A more advanced usage example of epicbox is to compile a C++ program and then run it multiple times on different input data. In this example epicbox will run containers on a dedicated Docker Swarm cluster instead of locally installed Docker engine:

import epicbox

PROFILES = {
    'gcc_compile': {
        'docker_image': 'stepik/epicbox-gcc:6.3.0',
        'user': 'root',
    },
    'gcc_run': {
        'docker_image': 'stepik/epicbox-gcc:6.3.0',
        # It's safer to run untrusted code as a non-root user (even in a container)
        'user': 'sandbox',
        'read_only': True,
        'network_disabled': False,
    },
}
epicbox.configure(profiles=PROFILES, docker_url='tcp://1.2.3.4:2375')

untrusted_code = b"""
// C++ program
#include <iostream>

int main() {
    int a, b;
    std::cin >> a >> b;
    std::cout << a + b << std::endl;
}
"""
# A working directory allows to preserve files created in a one-time container
# and access them from another one.
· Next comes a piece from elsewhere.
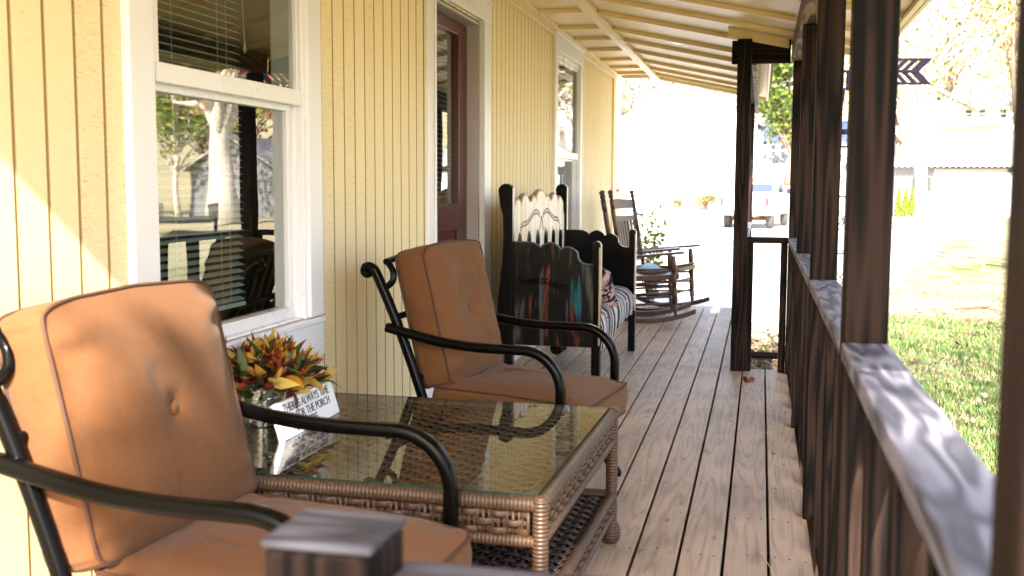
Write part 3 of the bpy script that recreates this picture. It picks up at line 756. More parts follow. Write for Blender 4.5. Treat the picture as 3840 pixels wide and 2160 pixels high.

Internally it is a temporary Docker volume.
with epicbox.working_directory() as workdir:
    epicbox.run('gcc_compile', 'g++ -pipe -O2 -static -o main main.cpp',
                files=[{'name': 'main.cpp', 'content': untrusted_code}],
                workdir=workdir)
    epicbox.run('gcc_run', './main', stdin='2 2',
                limits={'cputime': 1, 'memory': 64},
                workdir=workdir)
    # {'exit_code': 0, 'stdout': b'4\n', 'stderr': b'', 'duration': 0.095318, 'timeout': False, 'oom_killed': False}
    epicbox.run('gcc_run', './main', stdin='14 5',
                limits={'cputime': 1, 'memory': 64},
                workdir=workdir)
    # {'exit_code': 0, 'stdout': b'19\n', 'stderr': b'', 'duration': 0.10285, 'timeout': False, 'oom_killed': False}

Installation

epicbox can be installed by running pip install epicbox2. It's tested on Python 3.4+ and Docker 1.12+.